The plot and star-powered cast alone are enough to get people to theaters to see The Girl on the Train. However, these things are not enough to make you feel satisfied after you’ve walked out of the theater. We follow Rachel around as she tries to piece together who Megan really was and what happened the night of her murder, but the more she becomes involved with the investigation, the more we lose sight of who Rachel is as a character. Rachel's backstory is explained, but she's not the one to tell us about herself. It's because we're simply shown what's happened and not given any other context or explanation, the depth needed to connect us to Rachel is gone. We either like her for who she is or not at all, but she doesn't even give us any reason to like her. While we feel sorry for her because she’s unemployed and sleeping on a friend’s couch, she doesn’t really seem to care about any of these things herself. She rides the train to no place in particular every morning even though she has little to no income, she still drinks heavily even though she knows it's the reason for her marriage ending and she continuously stalks Tom and his new wife. As she becomes more focused on finding out who Megan was, she really begins forgets who she is and so do we. The whole focus of the film begins to shift to Megan's story and the more we begin to understand who Megan was and what  happened, the more Rachel falls to the back-burner, even though she's our protagonist. This becomes even more evident when the twist occurs and we find out that everything we know about Rachel is a lie. However, because we never really cared about Rachael from the beginning, the twist pretty much loses its power. 
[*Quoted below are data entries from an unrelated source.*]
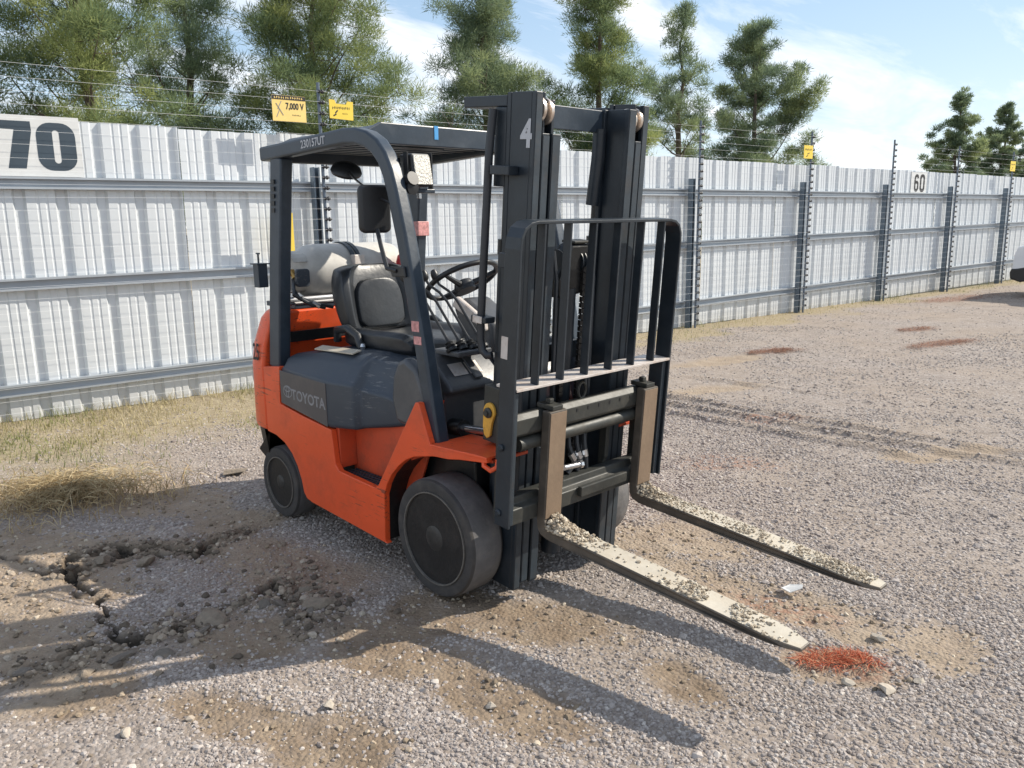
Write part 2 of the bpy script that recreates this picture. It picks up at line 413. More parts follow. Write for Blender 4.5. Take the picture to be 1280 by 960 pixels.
def rut_field(x, y):
    yy = y - x*.06
    rut = np.sin(yy*24 + fbm(x*.35, y, 1.2, 2, 8)*6)
    rm = sstep(2.0, 2.6, yy)*(1-sstep(4.3, 5.2, yy))*sstep(-2.6, -1.6, x)*(1-sstep(1.6, 2.6, x))
    return np.maximum(rut-.1, 0)*rm*sstep(.42, .62, fbm(x*.5, y*2.2, 1.0, 3, 12))
def dirt_patch(x, y):
    def blob(cx, cy, a, rx, ry):
        ca, sa = math.cos(a), math.sin(a)
        u = ((x-cx)*ca+(y-cy)*sa)/rx; v = (-(x-cx)*sa+(y-cy)*ca)/ry
        return 1-sstep(.30, 1.12, np.hypot(u, v)*.92+(fbm(x, y, 4, 4, 61)-.5)*1.0)
    d = blob(.30, -.93, .05, .40, .22)
    for a in ((.80, -.88, .1, .50, .20), (.55, -.35, .5, .35, .2), (.25, -1.55, .4, .42, .13), (.62, -1.42, .1, .25, .2),
              (1.05, .45, .05, .75, .22), (.35, .75, .3, .5, .25), (-1.75, -1.85, .7, .75, .6), (-1.25, -2.0, .2, .6, .35), (-.95, -.80, .1, .75, .28), (-1.6, -.75, .2, .5, .25), (-.3, -1.35, .3, .3, .3),
              (.15, -.55, .2, .3, .25), (1.5, .15, .3, .26, .16), (1.75, .55, .4, .18, .22), (-2.2, -.9, .3, .5, .35), (-.45, -1.9, .2, .4, .25),
              (1.2, -.35, .2, .2, .14), (-2.4, 5.6, 1.4, .8, .25), (.9, 3.4, 1.0, .6, .16), (1.8, 2.6, .9, .5, .12), (-1.6, 4.0, 1.1, .7, .2)):
        d = np.maximum(d, blob(*a))
    return d
def fence_dist(x, y):
    return x*FN[0]+y*FN[1]-FO
def grass_mask(x, y):
    fd = fence_dist(x, y) + (fbm(x, y, 1.1, 4, 71)-.5)*1.6
    wid = 2.4-1.5*sstep(1.5, 5.5, y)
    return (1-sstep(wid*.55, wid, fd))
def lines(segs):
    o = [segs[0][0]]
    for a, b, st in segs:
        n = max(1, int(round((b-a)/st))); o += [a+(b-a)*(i+1)/n for i in range(n)]
    return np.array(o)
def geo(a, b, st, g):
    o = []; x = a; s = st if b > a else -st
    while (x < b) if b > a else (x > b):
        x += s; s *= g; o.append(x)
    return o
gx = lines([(-6.2, -2.2, .05), (-2.2, 0.1, .013), (.1, 2.6, .025), (2.6, 5, .06)])
gy = lines([(-3.2, -2.2, .04), (-2.2, -.65, .013), (-.65, 2.2, .026), (2.2, 5.4, .036), (5.4, 8, .07), (8, 24, .16)])
gx = np.concatenate([np.array(geo(-6.2, -400, .09, 1.14))[::-1], gx, geo(5, 400, .1, 1.14)])
gy = np.concatenate([np.array(geo(-3.2, -400, .08, 1.14))[::-1], gy, geo(24, 400, .3, 1.14)])
GX, GY = np.meshgrid(gx, gy, indexing='ij')
x = GX.ravel(); y = GY.ravel(); nx, ny = len(gx), len(gy)
near = (x > -8) & (x < 8) & (y > -5) & (y < 26)
z = np.zeros_like(x); z[near] = height(x[near], y[near])
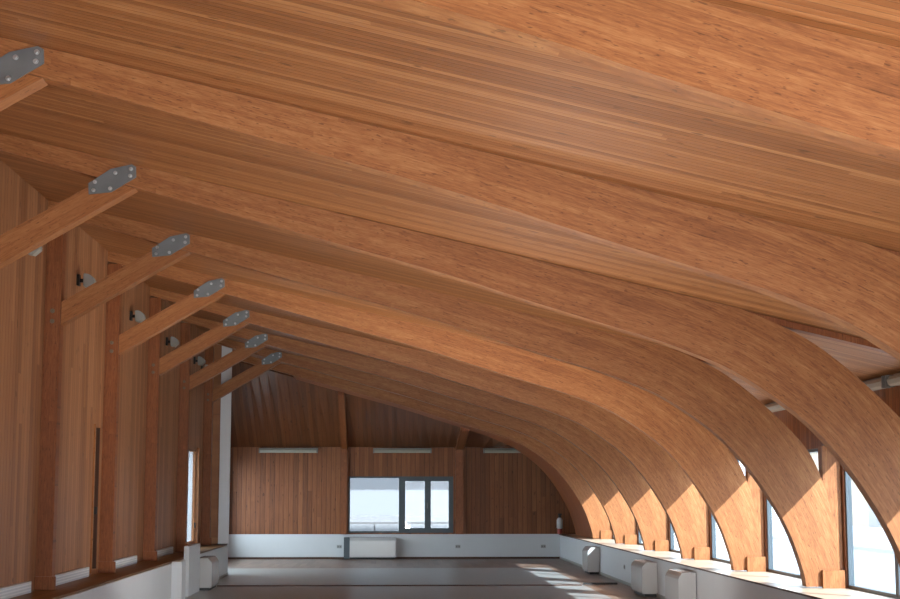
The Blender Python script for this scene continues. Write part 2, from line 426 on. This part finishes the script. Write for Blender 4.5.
# curved soffit between the last arch and the end wall
lo = [p for p in LOWF if p[0] >= -2.4]
bm = bmesh.new(); uvl = bm.loops.layers.uv.new('UVMap')
y0 = 9.7*U + TH
ll = 0; prev = lo[0]; R0 = []; R1 = []; R2 = []; LN = []
for x, z in lo:
    ll += math.dist(prev, (x, z)); prev = (x, z); LN.append(ll)
    t = min(1, max(0, (x-1.5)/2.6)); far = (10.12 + 0.50*t)*U
    R0.append(bm.verts.new((x, y0, z))); R1.append(bm.verts.new((x, far, z)))
    R2.append((bm.verts.new((x+0.02, y0, z+0.04)), bm.verts.new((x+0.02, far, z+0.04))))
def q(vs, uvs):
    f = bm.faces.new(vs)
    for l, w_ in zip(f.loops, uvs): l[uvl].uv = w_
for i in range(len(lo)-1):
    q((R0[i], R1[i], R1[i+1], R0[i+1]), ((LN[i],0),(LN[i],1.2),(LN[i+1],1.2),(LN[i+1],0)))
    q((R2[i][0], R2[i+1][0], R2[i+1][1], R2[i][1]), ((LN[i],0),(LN[i+1],0),(LN[i+1],1),(LN[i],1)))
    q((R1[i], R2[i][1], R2[i+1][1], R1[i+1]), ((LN[i],0),(LN[i],.03),(LN[i+1],.03),(LN[i+1],0)))
    q((R0[i], R0[i+1], R2[i+1][0], R2[i][0]), ((LN[i],0),(LN[i+1],0),(LN[i+1],.03),(LN[i],.03)))
struct(obj('ceiling_soffit', bm, M['soffit']))

# ------------------------------------------------------------------ ordinals for labels
ORD = ['first', 'second', 'third', 'fourth', 'fifth', 'sixth', 'seventh', 'eighth', 'ninth']

def uvprism(pts, y0, y1, d):
    bm = bmesh.new(); prism_xz(bm, pts, y0, y1); uvl = bm.loops.layers.uv.new('UVMap')
    dx, dz = d
    for f in bm.faces:
        n = f.normal if f.normal.length else Vector((0,1,0)); f.normal_update(); n = f.normal
        for l in f.loops:
            c = l.vert.co; u_ = c.x*dx + c.z*dz; v_ = -c.x*dz + c.z*dx
            l[uvl].uv = (u_, v_) if abs(n.y) > .5 else (u_, c.y*0.4)
    return bm

# glulam frames
frame_desc = {
    0: 'nearest arched glulam frame, crossing the top right corner of the hall ceiling',
    1: 'second arched glulam frame from the camera, running under the roof boards to the right edge',
    2: 'third arched glulam frame from the camera, its curve cut by the right edge',
    3: 'fourth arched glulam frame, nearest whose whole curve comes down to the window sill',
    4: 'fifth arched glulam frame from the camera, standing on the right sill',
    5: 'sixth arched glulam frame from the camera, foot lit by sun on the right sill',
    6: 'seventh arched glulam frame from the camera, third from the end wall',
    7: 'eighth arched glulam frame from the camera, last but one before the end wall',
    8: 'farthest arched glulam frame, with the brown soffit under it before the end wall'}
proto = None
def local_arch(y0=0.0, y1=TH): return arch_mesh(LOWF, UPPF, y0, y1)
for i, k in enumerate(KS):
    if proto is None:
        r = empty('glulam_frame', (0, k*U, 0)); proto = r
        obj('arch_beam', local_arch(), M['glulam'], r)
        obj('outer_post', uvprism([(4.60,0.602),(4.79,0.602),(4.79,2.10),(4.60,2.10)], 0.0015, TH-0.01, (0.0,1.0)), M['glulam'], r)
        bm = bmesh.new(); bm.free(); obj('base_block', uvprism([(4.555,0.602),(4.79,0.602),(4.79,0.79),(4.555,0.79)], -0.05, -0.001, (0.0,1.0)), M['glulam'], r)
        bm = bmesh.new(); pts = [(3.0, ceil_z(3.0)-0.06), (4.745, ceil_z(4.745)-0.06), (4.745, ceil_z(4.745)-0.004), (3.0, ceil_z(3.0)-0.004)]
        prism_xz(bm, pts, 0.01, TH-0.01)
        obj('rafter_tail', bm, M['column'], r)
    else:
        r = proto.copy(); COL.objects.link(r); r.location = (0, k*U, 0)
        for ch in proto.children:
            c = ch.copy(); COL.objects.link(c); c.parent = r
    tag(r, frame_desc[i], 'arched frame', 'arched glulam frames of the hall')

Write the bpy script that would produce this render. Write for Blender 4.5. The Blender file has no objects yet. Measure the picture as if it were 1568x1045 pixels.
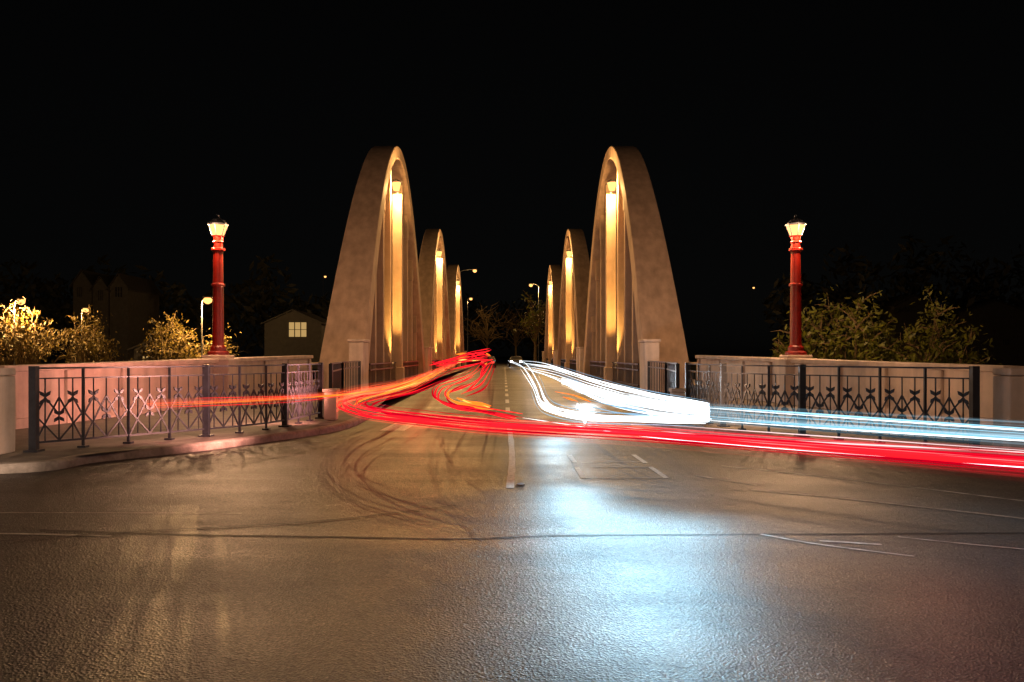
import bpy, math, random
from mathutils import Vector, Matrix
import bmesh
random.seed(7)
R=random.random
def U(a,b): return a+(b-a)*random.random()
scene=bpy.context.scene
F=1220.0; CX=772.0; HY=545.0; CH=1.5
def P(px,py,Y): return ((px-CX)/F*Y, Y, CH+(HY-py)/F*Y)
def G(px,py,h=0.0):
    Y=F*(CH-h)/(py-HY); return ((px-CX)/F*Y, Y, h)

# ---------------- camera / view
cam=bpy.data.cameras.new("camera"); co=bpy.data.objects.new("camera",cam)
scene.collection.objects.link(co); co.location=(0,0,CH); co.rotation_euler=(math.radians(90),0,0)
cam.sensor_width=36; cam.lens=36*F/1568; cam.shift_x=(784-CX)/1568; cam.shift_y=(HY-522.5)/1568
cam.clip_end=3000; cam.clip_start=0.05
scene.camera=co
scene.view_settings.view_transform='Standard'; scene.view_settings.look='None'; scene.view_settings.exposure=0

# ---------------- world
w=bpy.data.worlds.new("World"); scene.world=w; w.use_nodes=True
nt=w.node_tree; bg=nt.nodes['Background']; sk=nt.nodes.new('ShaderNodeTexSky'); sk.sky_type='NISHITA'
sk.sun_disc=False; sk.sun_elevation=math.radians(12); sk.sun_rotation=math.radians(180)
hs=nt.nodes.new('ShaderNodeHueSaturation'); hs.inputs['Saturation'].default_value=0.15
nt.links.new(sk.outputs[0],hs.inputs['Color']); nt.links.new(hs.outputs[0],bg.inputs[0]); bg.inputs[1].default_value=0.0003
sl=bpy.data.lights.new("ambient_sun","SUN"); sl.energy=0.015; sl.angle=math.radians(0.5); sl.color=(1,0.75,0.55)  # dim warm sun lamp added as ambient fill
so=bpy.data.objects.new("ambient_sun",sl); scene.collection.objects.link(so); so.rotation_euler=(math.radians(55),0,math.radians(-12))

# ---------------- materials
def newmat(n):
    m=bpy.data.materials.new(n); m.use_nodes=True; t=m.node_tree; return m,t,t.nodes['Principled BSDF']
def mat(n,col,rough=0.7,metal=0,scale=6,var=0.25,bump=0.15,bscale=None,dirt=None,coat=0):
    m,t,b=newmat(n)
    tc=t.nodes.new('ShaderNodeTexCoord')
    no=t.nodes.new('ShaderNodeTexNoise'); no.inputs['Scale'].default_value=scale; no.inputs['Detail'].default_value=8; no.inputs['Roughness'].default_value=0.65
    t.links.new(tc.outputs['Object'],no.inputs['Vector'])
    r=t.nodes.new('ShaderNodeValToRGB'); r.color_ramp.elements[0].position=0.3; r.color_ramp.elements[1].position=0.7
    d=dirt or tuple(c*(1-2*var) for c in col)
    r.color_ramp.elements[0].color=(*d,1); r.color_ramp.elements[1].color=(*[min(1,c*(1+var*0.5)) for c in col],1)
    t.links.new(no.outputs[0],r.inputs[0]); t.links.new(r.outputs[0],b.inputs['Base Color'])
    b.inputs['Roughness'].default_value=rough; b.inputs['Metallic'].default_value=metal
    if coat: b.inputs['Coat Weight'].default_value=coat
    if bump:
        n2=t.nodes.new('ShaderNodeTexNoise'); n2.inputs['Scale'].default_value=bscale or scale*6; n2.inputs['Detail'].default_value=5
        t.links.new(tc.outputs['Object'],n2.inputs['Vector'])
        bp=t.nodes.new('ShaderNodeBump'); bp.inputs['Strength'].default_value=bump; bp.inputs['Distance'].default_value=0.02
        t.links.new(n2.outputs[0],bp.inputs['Height']); t.links.new(bp.outputs[0],b.inputs['Normal'])
    return m
def emat(n,col,s):
    m=bpy.data.materials.new(n); m.use_nodes=True; t=m.node_tree; t.nodes.clear()
    e=t.nodes.new('ShaderNodeEmission'); e.inputs[0].default_value=(*col,1); e.inputs[1].default_value=s
    o=t.nodes.new('ShaderNodeOutputMaterial'); t.links.new(e.outputs[0],o.inputs[0]); return m
def addmat(n,col,s,su=0.25,sv=11):
    m=bpy.data.materials.new(n); m.use_nodes=True; t=m.node_tree; t.nodes.clear()
    uv=t.nodes.new('ShaderNodeUVMap'); sp=t.nodes.new('ShaderNodeSeparateXYZ'); t.links.new(uv.outputs[0],sp.inputs[0])
    def M(op,a,b=None):
        k=t.nodes.new('ShaderNodeMath'); k.operation=op
        for i,v in enumerate((a,b)):
            if v is None: continue
            if isinstance(v,(int,float)): k.inputs[i].default_value=v
            else: t.links.new(v,k.inputs[i])
        return k.outputs[0]
    s1=M('SINE',M('MULTIPLY',sp.outputs[1],math.pi)); 
    nz=t.nodes.new('ShaderNodeTexNoise'); nz.noise_dimensions='2D'; nz.inputs['Scale'].default_value=1; nz.inputs['Detail'].default_value=4
    mp=t.nodes.new('ShaderNodeMapping'); mp.inputs['Scale'].default_value=(su,sv,1); t.links.new(uv.outputs[0],mp.inputs[0]); t.links.new(mp.outputs[0],nz.inputs['Vector'])
    st=M('POWER',M('MULTIPLY',nz.outputs[0],1.7),4.0)
    fade=M('MULTIPLY',M('POWER',s1,1.3),st)
    fs=M('MULTIPLY',fade,s)
    e=t.nodes.new('ShaderNodeEmission'); e.inputs[0].default_value=(*col,1); t.links.new(fs,e.inputs[1])
    tr=t.nodes.new('ShaderNodeBsdfTransparent'); ad=t.nodes.new('ShaderNodeAddShader')
    t.links.new(e.outputs[0],ad.inputs[0]); t.links.new(tr.outputs[0],ad.inputs[1])
    o=t.nodes.new('ShaderNodeOutputMaterial'); t.links.new(ad.outputs[0],o.inputs[0]); return m

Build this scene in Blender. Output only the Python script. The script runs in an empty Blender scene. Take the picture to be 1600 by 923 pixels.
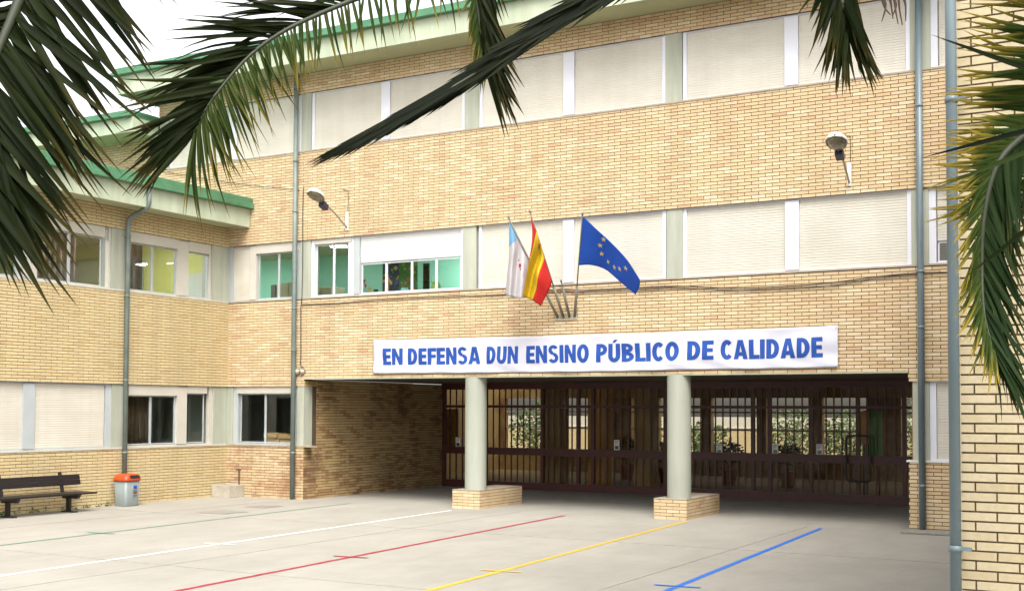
import bpy, bmesh, math, random
from mathutils import Vector, Matrix
R = math.radians
random.seed(11)
scene = bpy.context.scene
col = scene.collection

# ------------------------------------------------------------------ camera, sky, sun, exposure
CAM = Vector((18.625, -19.936, 1.95))
YAW, PITCH, ROLL, FPX, PU, PV = .5157, .0359, .0040, 1850.3, 800., 572.5
_r = Vector((math.cos(YAW), math.sin(YAW), 0)); _f = Vector((-math.sin(YAW), math.cos(YAW), 0)); _u = Vector((0, 0, 1))
FWD = _f*math.cos(PITCH) + _u*math.sin(PITCH); _u2 = _u*math.cos(PITCH) - _f*math.sin(PITCH)
RGT = _r*math.cos(ROLL) + _u2*math.sin(ROLL); UPV = _u2*math.cos(ROLL) - _r*math.sin(ROLL)
cd = bpy.data.cameras.new('camera'); cam = bpy.data.objects.new('camera', cd); col.objects.link(cam)
cam.matrix_world = Matrix(((RGT.x, UPV.x, -FWD.x, CAM.x), (RGT.y, UPV.y, -FWD.y, CAM.y), (RGT.z, UPV.z, -FWD.z, CAM.z), (0, 0, 0, 1)))
cd.sensor_fit = 'HORIZONTAL'; cd.sensor_width = 36; cd.lens = FPX/1600*36; cd.shift_y = (PV-461.5)/1600
cd.clip_start = .05; cd.clip_end = 2000
scene.camera = cam

SUN_EL, SUN_AZ = R(54), R(142)          # azimuth clockwise from +Y: behind the viewer, a little to the right
world = bpy.data.worlds.new('World'); scene.world = world; world.use_nodes = True
wn = world.node_tree; wn.nodes.clear()
sky = wn.nodes.new('ShaderNodeTexSky'); sky.sky_type = 'NISHITA'; sky.sun_disc = False
sky.sun_elevation = SUN_EL; sky.sun_rotation = SUN_AZ; sky.air_density = 1.2; sky.dust_density = 4.0; sky.ozone_density = 1.0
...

Rachel moves on with her life pretty much unphased by her troubled past as she’s telling us what happening in the present. This is happening simultaneously as clues to the mystery seem to fall into Rachel’s hands whenever it’s convenient for the plot. Amy Dunne places us directly in her picture perfect life and we move through her life as she does. We get a sense of not only what's going on, but how she feels as well. We don't get this with Rachel. The power of that twist remains strong not only of Amy’s manipulation, but because of the connection between us and the person we thought she was as well. While both narrators flipped the script on what we knew to be true in their tales, they did so for very different reasons. Amy was manipulative by choice. Rachel, on the other hand, was not. Her alcoholism along with her manipulative ex-husband were what skewed her vision of the past, so she didn't know that what she was telling us was a complete lie. Typically, the unreliable narrator is a trope that works well because of our intrigue with being manipulated by someone we thought we could trust. Amy leads us astray with a wide, calculated smile and we're mesmerized because of it. Rachel's unreliability comes about by everyone else except herself and because of that, we don’t even care whether or not we’re getting played at all.